It’s a Sunday afternoon in June, and in McAllen, Texas, a crowd of protesters has gathered outside the Ursula Border Patrol processing center. The sun is strong, and there isn’t a shade tree in sight, but the group is undeterred, waving signs and chanting, decrying the Trump administration’s family-separation policy.
At the front of the pack is Ai-jen Poo ’96CC, an activist and organizer who has spent over twenty years championing the rights and welfare of the US’s 2.5 million domestic workers. As the executive director of the National Domestic Workers Alliance (NDWA) — which cosponsored the protest in McAllen, as well as others across the country — it is her job to follow the issues and policies that affect the lives of workers, including nannies, housekeepers, and elder-care providers. Her constituents are overwhelmingly women and people of color, and many of them are immigrants, likely to be affected by border-control measures.
Throughout her career, Poo has argued that domestic workers, who are unprotected by most federal and state labor laws, face disproportionate discrimination in the workplace. “The people that care for our children and parents and clean our homes are such an intimate part of our lives,” she says. “So why don’t we do more to protect and empower them?”
The daughter of Taiwanese immigrants, Poo originally studied ceramic arts at Washington University in St. Louis before she transferred to Columbia to get a bachelor’s degree in women’s studies. In the spring of 1996, she helped organize a student-led coalition to establish the Center for the Study of Ethnicity and Race at Columbia. The campaign was successful, and the experience helped shape Poo’s career path. “I saw activism as my anchor,” she says.
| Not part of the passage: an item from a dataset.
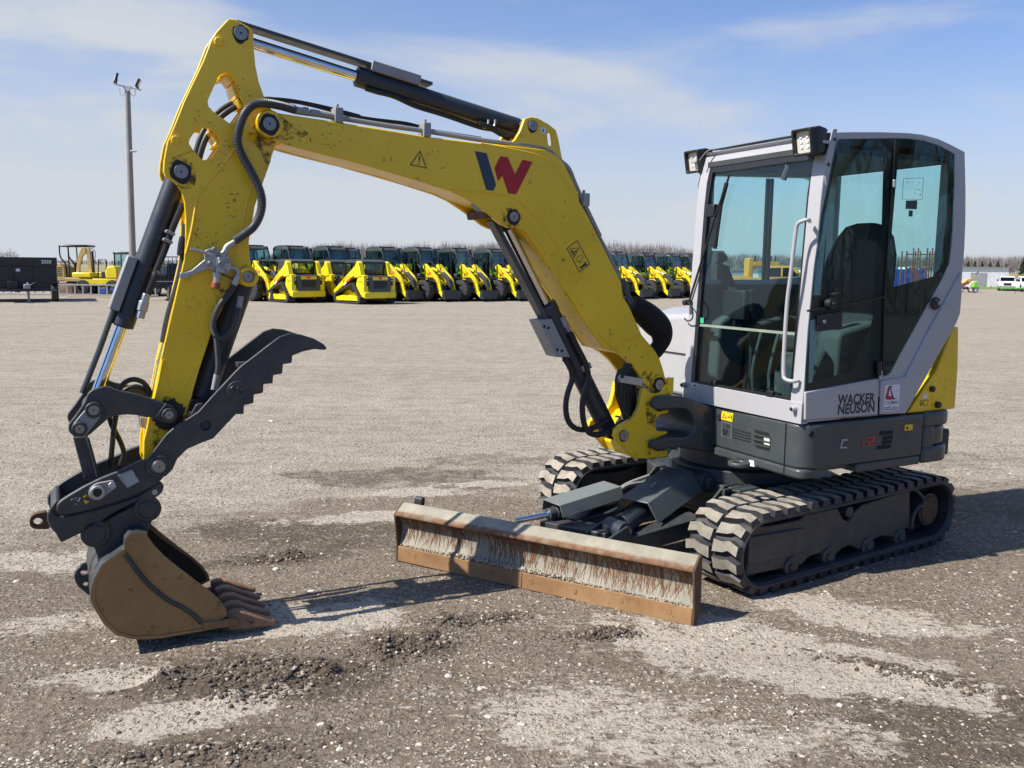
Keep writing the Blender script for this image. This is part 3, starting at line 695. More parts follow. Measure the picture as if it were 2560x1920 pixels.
mb.cyl(pl_ - TN * .075, pl_ + TN * .075, .055, n=24); lc = mb.build('blade_lift_ram', SLATEB, EX, bevel=.006)
mb = MB(); mb.cyl(pl_ - TN * .095, pl_ + TN * .095, .034, n=20); mb.build('pin', STEEL, lc, bevel=.004)
mb = MB(); mb.cyl(pu_ - TN * .16, pu_ + TN * .12, .064, n=28); mb.cyl(pu_ - TN * .19, pu_ - TN * .15, .042, n=24); mb.build('pivot_boss', STEELG, lc, bevel=.006)
mb = MB(); d = (pu_ - pl_).normalized(); side = Z.cross(d).normalized(); up = d.cross(side)
bent_cover(mb, pl_.lerp(pu_, .24) + up * .100, pl_.lerp(pu_, .86) + up * .105, .19, .12, .010, .5)
cv = mb.build('ram_cover', paint('cover_grey_paint', (.085, .098, .10), .42, amount=.3, dust=(.2, .18, .15, .25)), lc, bevel=.004)
for t in (.36, .40):
    c = pl_.lerp(pu_, t + .12) + up * .104; mb = MB(); mb.cyl(c, c + up * .012, .012, n=6); mb.build('cover_bolt', ZINC, lc)
# clevis plates of the lift ram on the arm
for sx in (-1, 1):
    mb = MB(); q = pl_ + TN * (.088 * sx); beam(mb, q - TD * .14 - Z * .06, q + TD * .02, .018, .09); mb.build('clevis_plate', STEELG, arm_, bevel=.006)
# angle ram under its galvanised cover
q0, q1 = on_ground(9, 130, 800, .26), on_ground(9, 330, 760, .27); q2 = on_ground(9, 930, 595, .31)
mb = MB(); mb.cyl(q1, q1.lerp(q2, .16), .036, n=24); mb.cyl(q1.lerp(q2, .10), q2, .044, n=24); ar = mb.build('blade_angle_ram', SLATE, EX, bevel=.004)
mb = MB(); mb.cyl(q0 - (q1 - q0) * .5, q1 + (q1 - q0) * .1, .020, n=20); mb.build('ram_rod', CHROME, ar)
d = (q2 - q1).normalized(); side = Z.cross(d).normalized(); up = d.cross(side)
mb = MB(); bent_cover(mb, q1.lerp(q2, .06) + up * .07 , q2 + up * .085, .17, .075, .008, .3); mb.build('ram_cover', paint('cover_green_grey', (.155, .17, .155), .5, amount=.6, grime=(.12, .07, .035)), ar, bevel=.003)
for dz in (0, .03):
    mb = MB(); e = on_ground(9, 960, 552 + dz * 500, .33); mb.tube([e, e + TD * .12 + TN * .03 + Z * .03, e + TD * .30 + TN * .03 + Z * (.06 - dz)], .012, 8, smooth=4); mb.build('ram_hose', GALV, ar)
h = on_ground(9, 1850, 470, .36); mb = MB(); mb.tube([h + Z * .02, h - Z * .03 - TD * .015, h - Z * .2 - TD * .02], .013, 8, smooth=5); mb.build('frame_hose', SLATE, uf)
mb = MB(); mb.cyl(h - TD * .02, h + TD * .03, .020, n=8); mb.build('hose_fitting', ZINC, uf)

# ---- upper body: rounded skirt round the cab floor
def body_outline(e=0.):
    return round_poly([(.02 - e, .74), (0 - e, -.022 - e), (.955, -.022 - e), (.955, 1.74), (.10, 1.74), (.02, 1.10)], [.0, .11, .0, .0, .12, .02], 7)
mb = MB(); bo = body_outline()
def lowz(s, w): return .60 if (s < .14 or s > .43) else .648
mb.prism([(x, y) for x, y in bo], .655, .90, lambda s, w, z: M(s, w, z))
mb.prism(round_poly([(.004, .70), (.002, -.018), (.135, -.018), (.115, .20), (.115, .70)], [.0, .10, .03, 0, 0], 7), .602, .655, lambda s, w, z: M(s, w, z))
mb.prism([(.43, -.018), (.953, -.018), (.953, .5), (.43, .5)], .60, .655, lambda s, w, z: M(s, w, z))
mb.prism([(.14, .03), (.43, .03), (.43, .6), (.14, .6)], .62, .655, lambda s, w, z: M(s, w, z))
ub = mb.build('body_skirt', SLATE, EX, bevel=.014, seg=3)
mb = MB(); mb.prism(round_poly([(.12, .60), (.12, 1.2), (.95, 1.4), (1.15, 1.2), (1.15, .5), (.95, .3)], .05), .58, .66, lambda s, w, z: M(s, w, z)); mb.build('body_floor', STEELG, EX, bevel=.01)
mb = MB(); mb.tube([M(-.0015, .105, z) for z in (.61, .75, .898)], .0025, 6); mb.build('panel_seam', MATTE, ub)
# counterweight round the tail
cwo = round_poly([(.965, -.022), (1.20, -.022), (1.315, .16), (1.40, .55), (1.40, 1.20), (1.315, 1.58), (1.20, 1.74), (.965, 1.74)], [0, .10, .14, .3, .3, .14, .1, 0], 6)
mb = MB(); FM = lambda s, w, z: M(s, w, z)
mb.prism(cwo, .602, .70, FM)
mb.prism([(x - .012 if x > 1.1 else x, y + (.014 if y < .3 else 0)) for x, y in cwo], .70, .82, FM); mb.prism(cwo, .82, .905, FM)
mb.box(.967, 1.06, -.020, .2, .69, .83, FM)
cw = mb.build('counterweight', SLATE, EX, bevel=.018, seg=3)
mb = MB(); mb.prism(round_poly([(1.20, .06), (1.292, .045), (1.362, .30), (1.30, .34)], .02), .615, .775, FM); mb.build('corner_bumper', SLATEB, cw, bevel=.02, seg=3)

def side_decal(name, mat, k, pts, w, parent, t=.0015):
    mb = MB(); mb.prism(PK(k, pts, w), w - t, w, MP); return mb.build(name, mat, parent)
def front_pt(k, x, y, s):
    d = on_plane(k, x, y, O + S * s, S) - O; return d.dot(W), d.z
def front_decal(name, mat, k, pts, s, parent, t=.0015):
    mb = MB(); mb.prism([front_pt(k, x, y, s) for x, y in pts], s - t, s, lambda w, z, q: M(q, w, z)); return mb.build(name, mat, parent)
SB = .0055                                                       # front face of the skirt sits here at the decals
def skf(k, pts, nm, mat, t=.0016, ex=0.):
    # the front face runs from (.02,.74) to (0,-.022): lay each point on that plane
    out = []
    for x, y in pts:
        n = (W * .0 + S - W * (.02 / .762)).normalized(); P0 = M(.0, -.022, 0)
        out.append(on_plane(k, x, y, P0 - S * ex, n))
    mb = MB(); n_ = len(out); mb.add([p - S * t for p in out] + [p + S * .004 for p in out], [list(range(n_)), list(range(n_, 2 * n_))] + [[i, (i + 1) % n_, n_ + (i + 1) % n_, n_ + i] for i in range(n_)])
    return mb.build(nm, mat, ub)
skf(10, [(1690, 980), (1845, 1015), (1830, 1135), (1672, 1095)], 'warning_sticker', VINYLY)
skf(10, [(1720, 1010), (1752, 1086), (1692, 1072)], 'sticker_print', INKY, .0024)
skf(10, [(1722, 1030), (1738, 1074), (1704, 1066)], 'sticker_print', VINYLY, .003)
skf(10, [(1766, 1070), (1800, 1078), (1800, 1062), (1766, 1055)], 'sticker_print', INKY, .0024); skf(10, [(1806, 1040), (1828, 1045), (1826, 1100), (1812, 1097), (1814, 1060), (1804, 1058)], 'sticker_print', INKY, .0024)
skf(10, [(1682, 1128), (1815, 1160), (1815, 1358), (1682, 1328)], 'sound_sticker', LGREY, .0010)
skf(10, [(1685, 1131), (1812, 1162), (1812, 1354), (1685, 1325)], 'sound_sticker', SLATE, .0016)
for i in range(4): skf(10, [(1832, 1220 + i * 38), (2085, 1285 + i * 40), (2085, 1302 + i * 40), (1832, 1236 + i * 38)], 'vent_slot', MATTE)
skf(12, [(562, 520), (665, 545), (675, 600), (668, 682), (575, 655), (555, 600)], 'vent_opening', MATTE)
skf(12, [(630, 575), (672, 585), (672, 640), (630, 628)], 'side_lamp_glass', LENS, .003)
for i in range(3): skf(12, [(553, 545 + i * 36), (676, 574 + i * 37), (676, 586 + i * 37), (553, 558 + i * 36)], 'vent_bar', SLATE, .006)
skf(12, [(362, 755), (372, 712), (500, 745), (515, 795)], 'tie_down_recess', MATTE, .010)
skf(12, [(526, 745), (562, 752), (566, 797), (530, 790)], 'white_label', VINYLW, .012)
p_ = on_ground(12, 440, 775, .665); mb = MB(); mb.ring(p_ - Z * .012, p_ + Z * .012, .060, .030); mb.build('tie_down_eye', SLATE, ub, bevel=.006)
mb = MB(); q = KM(12, 985, 552, -.022); mb.cyl(q - W * .0018, q + W * .01, .016, n=20); mb.build('plug_hole', MATTE, ub)
q = on_plane(12, 290, 424, M(.012, .5, 0), S); mb = MB(); mb.cyl(q - S * .004, q + S * .01, .017, n=20); mb.build('plug_hole', MATTE, ub)
XW, ZW_ = S, Z
o97 = on_plane(10, 1695, 1300, M(.008, .6, 0), S) - S * .006
text_mesh('sound_number', '97', .050, INKD, ub, on_plane(10, 1697, 1302, M(.0145, .6, 0), S) - S * .004, -W, Z, .0006, .012, squeeze=.88)
text_mesh('sound_number', 'Lwa', .024, INKD, ub, on_plane(10, 1750, 1195, M(.0145, .6, 0), S) - S * .004, -W, Z, .0006, .01)
wS = -.0235
side_decal('model_letter', LGREY, 16, [(452, 1218), (508, 1218), (506, 1232), (462, 1232), (446, 1288), (496, 1286), (494, 1300), (432, 1302)], wS, ub)
side_decal('model_digit', REDF, 16, [(672, 1198), (748, 1192), (745, 1245), (700, 1250), (698, 1265), (742, 1262), (740, 1276), (676, 1280), (682, 1240), (726, 1232), (728, 1208), (672, 1212)], wS, ub)
side_decal('model_digit', REDF, 16, [(632, 1218), (646, 1216), (645, 1232), (668, 1228), (667, 1240), (650, 1244), (645, 1280), (635, 1282), (640, 1245), (630, 1244)], wS, ub)
for i, (xa, ya, xb) in enumerate(((795, 1150, 912), (825, 1193, 908), (818, 1234, 900), (770, 1278, 890))):
    side_decal('side_vent_slot', MATTE, 16, [(xa, ya), (xb, ya - 10), (xb - 4, ya + 22), (xa - 6, ya + 34)], wS, ub)
side_decal('warning_sticker', VINYLY, 16, [(1018, 1090), (1087, 1085), (1085, 1136), (1012, 1142)], wS, ub)
side_decal('sticker_print', INKY, 16, [(1038, 1098), (1050, 1128), (1024, 1130)], wS - .001, ub)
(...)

After graduating, Poo worked as an organizer in New York’s Asian immigrant communities and then helped to found Domestic Workers United (DWU) — a group of New York–based nannies, housekeepers, and elder-caregivers. In 2007, under Poo’s leadership, DWU convened a meeting of thirty similar organizations from around the country, which led to the formation of NDWA. DWU also achieved a major legislative victory in New York in 2010 when it pushed through the statewide Domestic Workers’ Bill of Rights — the first law in the United States to guarantee domestic laborers basic rights like overtime pay, paid leave, and legal protection against harassment.
“It was a real breakthrough moment, in terms of both tangible protections and ensuring that this kind of work was recognized by the state as deserving of respect and dignity,” says Poo, who estimates that she took over fifty trips to Albany to lobby for the legislation. After the bill passed, Poo left DWU to take the helm of the national organization, NDWA.
Poo’s work has been recognized with a number of awards, including a MacArthur “genius grant” in 2014, but in January 2018, she received an unusual honor: an invitation to be Meryl Streep’s date to the Golden Globes. Poo was one of several activists there in support of the Time’s Up movement against sexual harassment.
Poo says that seeing activism — particularly on behalf of women — get attention in popular culture felt like a historic moment, and she hopes to see that trend continue this fall. There are a record number of women on the ballot for the midterm elections, and for the first time, NDWA has endorsed a political candidate: Stacey Abrams, who is running for governor in Georgia. If elected, Abrams will be America’s first Black, female governor, and she has pledged support for Georgia’s large population of domestic workers. Poo says that candidates like Abrams give her hope for the future.
“Women are showing up for each other,” Poo says. “We have an unprecedented opportunity to create real, lasting change.”